By way of an aside, Ray Wilkins was a wonderful footballer. Consider this goal against Belgium at the 1980 European Championships, for example. Poise, elegance and calm on a day that was otherwise lacking in any dignity for English footballer whatsoever. Committed whilst seldom being over-aggressive – one moment of hot-headedness for England against Portugal at the 1986 World Cup finals which saw him sent off notwithstanding – and was possibly the finest passer of the a football of his generation, it seldom felt as if he ever quite got the recognition that his quality as a player deserved. It was certainly recognised in Italy, where, having captained Chelsea at eighteen and then won the FA Cup with Manchester United, he spent three seasons with Milan, before going on briefly to Paris St Germain and Rangers and the returning to England.
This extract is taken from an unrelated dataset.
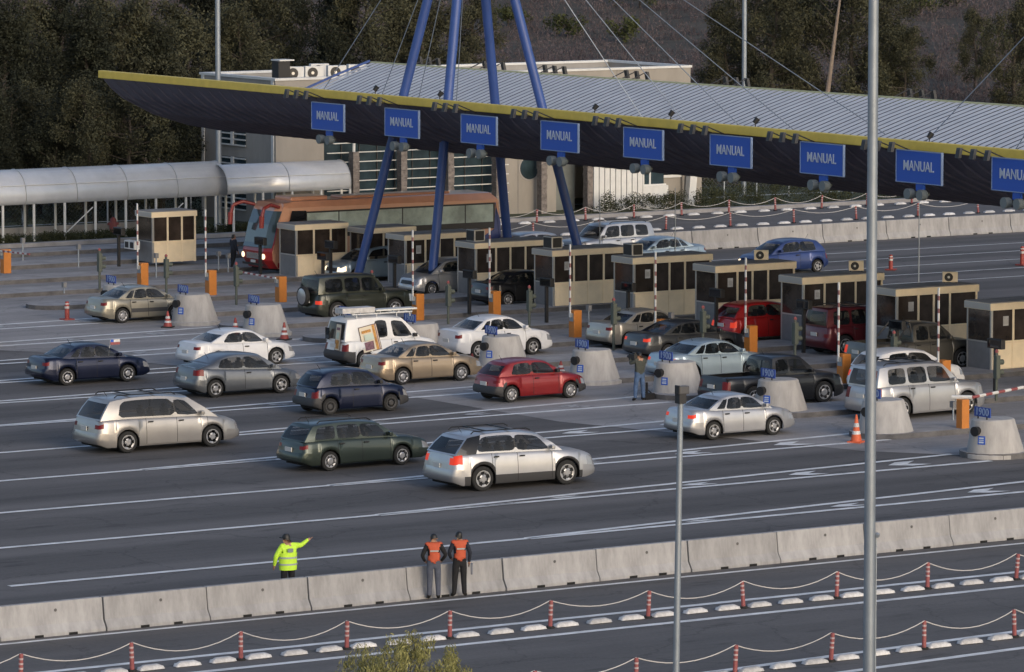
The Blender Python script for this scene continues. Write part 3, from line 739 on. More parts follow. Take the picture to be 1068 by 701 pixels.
# traffic cones
def cone(px, py, h, label, style='striped'):
    x, y = G(px, py, 0); t = thing('traffic_cone', label, 'traffic cone', (x, y, .02), random.uniform(0, 1))
    m1 = mat('cone_orange', (.62, .12, .045), .6) if style == 'plain' else mat('cone_red', (.30, .05, .04), .6, var=.3, vscale=6)
    b = MB(); b.box(-.24, .24, -.24, .24, 0, .05, M_RUB if style == 'striped' else m1); b.build('base', t)
    if style == 'tube': prof = [(.1, .05), (.1, h-.1), (.07, h)]
    else: prof = [(.19, .05), (.10, h*.55), (.03, h)]
    b = MB(); b.lathe((0, 0, 0), prof, m1, 16); b.build('body', t, smooth=True)
    def rr(z):
        for (r0, z0), (r1, z1) in zip(prof[:-1], prof[1:]):
            if z0 <= z <= z1: return r0+(r1-r0)*(z-z0)/(z1-z0)+.006
        return .05
    for za, zb_ in (((.30*h, .42*h), (.56*h, .70*h)) if style != 'tube' else ((.62*h, .74*h), (.85*h, .9*h))): b = MB(); b.lathe((0, 0, 0), [(rr(za), za), (rr(zb_), zb_)], M_WHITE, 16); b.build('reflective_band', t)
for a in [(70, 334, .78, 'red tube delineator with white bands on the road at the left', 'tube'), (175, 342, .68, 'dirty striped traffic cone by the nose of the beige saloon', 'striped'),
          (245.5, 350, .72, 'dirty striped traffic cone left of the concrete cone', 'striped'), (296.5, 355, .72, 'dirty striped traffic cone right of the concrete cone', 'striped'),
          (893, 462, .95, 'bright orange traffic cone left of the tall lamp pole', 'plain'), (492.5, 384, .55, 'small red traffic cone by the rear wheel of the white saloon', 'striped'),
          (585, 392, .55, 'small striped traffic cone behind the red hatchback', 'striped'), (929, 282, .72, 'red and white striped tube marker on the far carriageway', 'tube'),
          (1066, 277, .9, 'red and white striped marker at the right edge of the frame', 'tube')]:
    cone(*a)

# lamp poles
def pole(x, y, h, r0, r1, label, parts=True, lean=0):
    t = thing('lamp_pole', label, 'lamp pole', (x, y, 0))
    b = MB(); b.tube((0, 0, 0), (0, 0, h), r0, M_GALV, 16, r2=r1); o = b.build('shaft', t, smooth=True)
    b = MB(); b.lathe((0, 0, 0), [(r0*2, 0), (r0*2, .05)], M_GALV, 16); b.build('base_plate', t)
    if parts:
        b = MB()
        for a in range(4): b.box(-.3+a*.0+.9*math.cos(a*math.pi/2), .3+.9*math.cos(a*math.pi/2), -.25+.9*math.sin(a*math.pi/2), .25+.9*math.sin(a*math.pi/2), h-.3, h, M_GALV)
        b.tube((-.9, 0, h-.1), (.9, 0, h-.1), .05, M_GALV, 6); b.tube((0, -.9, h-.1), (0, .9, h-.1), .05, M_GALV, 6); b.build('lantern', t)
    t.rotation_euler = (0, lean, 0)
    return t
X5, Y5 = G(906, 712)
tall = pole(X5, Y5, 22, .145, .115, 'tall grey lamp pole in the right foreground running the full height of the frame')
b = MB(); b.tube((.135, -.085, 0), (.135, -.085, 3.6), .02, M_GALV, 6); b.lathe((.15, -.1, 3.6), [(.05, 0), (.07, .08), (.04, .12)], M_GALV, 10); b.build('cable_box', tall)
X6, Y6 = G(705, 712)
sh = pole(X6, Y6, 7.3, .085, .07, 'short grey camera pole in front of the silver saloon', parts=False, lean=R(.9))
b = MB(); b.box(-.08, .20, -.09, .09, 7.13, 7.33, mat('camera_grey', (.07, .07, .075), .5)); b.box(-.12, -.08, -.10, .10, 7.12, 7.35, M_DARK); b.build('camera_housing', sh, bevel=.02)
b = MB(); b.box(-.1, .1, -.1, .1, 6.9, 7.15, M_DARK); b.build('camera_bracket', sh)
pole(130.6, 229.3, 17, .16, .12, 'tall pale lamp pole in front of the concrete building at left')
pole(165.6, 231, 17, .15, .12, 'tall pale lamp pole behind the canopy right of centre')
pole(*G(862, 165), 15, .12, .05, 'slim pale pole far behind the canopy', parts=False) if False else None

# ------------------------------------------------------------------ building
BX, BY, BH = 132.78, 227.1, 7.6
bl = thing('toll_building', 'long concrete office building with flat roof behind the canopy', 'building', (BX, BY, 0))
M_WALL = mat('wall_concrete', (0.30, 0.285, 0.26), .85, var=.22, vscale=.5, bump=.1, stretch=(1, 1, .3))
M_WALLB = mat('wall_beige', (0.30, 0.275, 0.24), .85, var=.15, vscale=.7, stretch=(1, 1, .4))
M_ROOF = mat('roof_membrane', (0.50, 0.50, 0.52), .6, var=.2, vscale=.4)
BL = 26.4; DP = 7.9
def lx(px, off=0.0):
    d = ray(px, 200); return d[0]*(BY+off)/d[1]-BX
w_ = MB(); g0, g1 = lx(338), lx(527); c0, c1 = lx(580), lx(609)
w_.box(0.0, .3, .31, DP, 0, BH, M_WALL)
w_.box(0, g0, 0, .3, 0, BH, M_WALLB); w_.box(g1, c0, 0, .3, 0, BH, M_WALLB)
w_.box(g0, g1, 0.0, .3, 6.2, BH, M_WALLB)
w_.box(c0, c1, .9, 1.1, 0, BH-.3, M_WALLB); w_.box(c0, c1, 0, .3, 4.6, BH, M_WALLB)
w_.box(c1, BL, 0, .3, 3.9, BH, M_WALLB); w_.box(BL-.3, BL, .31, DP, 0, BH, M_WALLB); w_.box(0.31, BL-.31, DP-.3, DP, 0, BH, M_WALL)
for xx in (4.3, 8.6, 12.9, 17.2, 21.5): w_.box(xx, xx+.02, -.004, 0, 6.3, BH, M_KERB)
for xx in (lx(540), lx(570)): w_.box(xx, xx+.03, -.004, 0, 0, 6.1, M_KERB)
w_.build('walls', bl)
r_ = MB(); r_.box(.31, BL-.31, .31, DP-.31, BH-.75, BH-.6, M_ROOF); r_.build('roof', bl)
r_ = MB()
r_.box(-.06, BL+.06, -.06, .36, BH, BH+.12, M_WHITEM); r_.box(-.06, .36, .37, DP+.06, BH, BH+.12, M_WHITEM); r_.box(BL-.36, BL+.06, .37, DP+.06, BH, BH+.12, M_WHITEM); r_.box(.37, BL-.37, DP-.36, DP+.06, BH, BH+.12, M_WHITEM)
r_.build('parapet', bl)
for z0, z1 in ((4.0, 7.0), (0.6, 3.4)):
    g = MB(); g.box(-.03, 0.0-.001, 3.1, 5.6, z0, z1, M_BLUEG); wn = g.build('window', bl)
    g = MB()
    k = z0
    while k < z1+.01: g.box(-.12, -.05, 3.0, 5.7, k, k+.07, M_WHITEM); k += .3
    g.box(-.14, -.05, 4.25, 4.5, z0, z1, M_WHITEM); g.build('louvre', wn)
g = MB(); g.box(-.05, 0-.001, 0.15, 0.4, 0, BH, M_WHITEM); g.build('downpipe', bl); g = MB(); g.box(-.05, -.001, 7.5, 7.75, 0, BH, M_WHITEM); g.build('downpipe', bl)
g = MB(); g.box(g0, g1, .14, .2, 0.5, 6.2, M_BLUEG); cw = g.build('curtain_wall', bl)
for i in range(11):
    g = MB(); g.box(g0, g1, -.35, -.30, 0.7+i*.5, .745+i*.5, M_WHITEM); g.build('sunshade_bar', cw)
g = MB(); k = g0
while k < g1: g.box(k, k+.05, .08, .14, .5, 6.2, M_DARK); k += 1.1
g.build('mullions', cw)
g = MB(); g.box(g0, g1, 0, .3, 0, .5, M_CONC); g.build('plinth', bl)
for i, pp in enumerate((369, 419, 468, 518, 565, 613)):
    xx = lx(pp, -.6)
    g = MB(); hh = 3.6 if i < 4 else 4.6
    k = 0
    while k < hh:
        e = random.uniform(0, .03); g.box(xx-.17-e, xx+.17+e, -.85-e, -.42+e, k, k+.26, M_STONE); k += .27
    g.build('stone_pillar', bl)
    if i < 4: g = MB(); g.tube((xx, -.62, hh), (xx, -.62, 5.8), .08, M_WHITEM, 8); g.tube((xx, -.62, 5.2), (xx+.9, -.3, 5.6), .04, M_WHITEM, 6); g.build('roof_strut', bl)
xw = lx(552)
g = MB(); g.lathe((xw, -.02, 2.45), [(.68, 0), (.68, .05)], M_CONC, 28, 'y'); g.lathe((xw, -.04, 2.45), [(.60, 0), (.60, .02)], M_BLUEG, 28, 'y'); g.build('round_window', bl)
g = MB(); g.box(c0+.05, c1-.05, .86, .895, 0.0, 4.0, mat('door_panel', (.17, .185, .175), .6, var=.2, vscale=1)); g.build('entrance_door', bl)
AX = lx(619, -.9)
ax = thing('ribbed_annex', 'low white ribbed annex wall with a tall window at the foot of the building', 'building', (BX+AX, BY-.9, 0))
g = MB(); k = 0; w1 = lx(672, -.9)-AX; w2 = lx(697, -.9)-AX
while k < w1-.3: g.box(k, k+.3, -.06, 0.0, 0, 4.6, M_WHITEM); g.box(k+.3, k+.36, -.02, 0, 0, 4.6, M_GREYM); k += .36
g.box(0, w2, 0.001, .8, 0, 1.25, M_WHITEM); g.box(0, w1, .001, .8, 1.25, 4.6, M_WHITEM); g.build('wall', ax)
g = MB(); g.box(w1+.02, w2-.1, .3, .5, 1.3, 3.6, M_BLUEG); wn = g.build('window', ax); g = MB(); g.box(w1+.5, w1+.6, .25, .3, 1.3, 3.6, M_WHITEM); g.build('frame', wn); g = MB(); g.box(w1, w2, .2, .3, 1.25, 1.33, M_WHITEM); g.build('sill', wn)
x7 = lx(735, .2)-AX
g = MB(); g.box(w2-.2, x7, 1.4, 1.7, 0, 4.6, M_WALLB); g.build('side_wall', ax)
g = MB(); g.box(w2+.1, w2+1.9, 1.36, 1.398, 1.7, 3.8, M_GLASS); wn = g.build('window', ax); g = MB(); g.box(w2, w2+2.0, 1.30, 1.36, 1.55, 1.7, M_WHITEM); g.build('sill', wn)
g = MB(); g.prism([(w2+1.75, 0), (w2+2.2, 0), (w2+2.6, 4.2), (w2+2.15, 4.2)], .6, 1.0, M_WHITEM); g.build('raking_post', ax)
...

Under the circumstances, however, to discuss his qualities as a player seems almost inappropriate. Indeed, even to mention that he might also be one of the nicest men that English football has produced over the last four decades doesn’t seem quite right, somehow. What matters is that he has recognised and is seeking treatment for his problems. Equally notable have been the comments seen over the last twenty-four hours wishing him all the best. The gales of rage that blow around football ground between three and five o’clock on a Saturday afternoon are unlikely to subside, but away from matches themselves we should take a moment to consider how much progress has been made when we hear of a professional footballer struggling with difficulties of this nature. Perhaps, just perhaps, we’re making progress in the right direction.

Get well, soon, then, Ray. A fine footballer, a better coach than he will likely ever be given credit for, and, more importantly than anything else, a thorough decent man.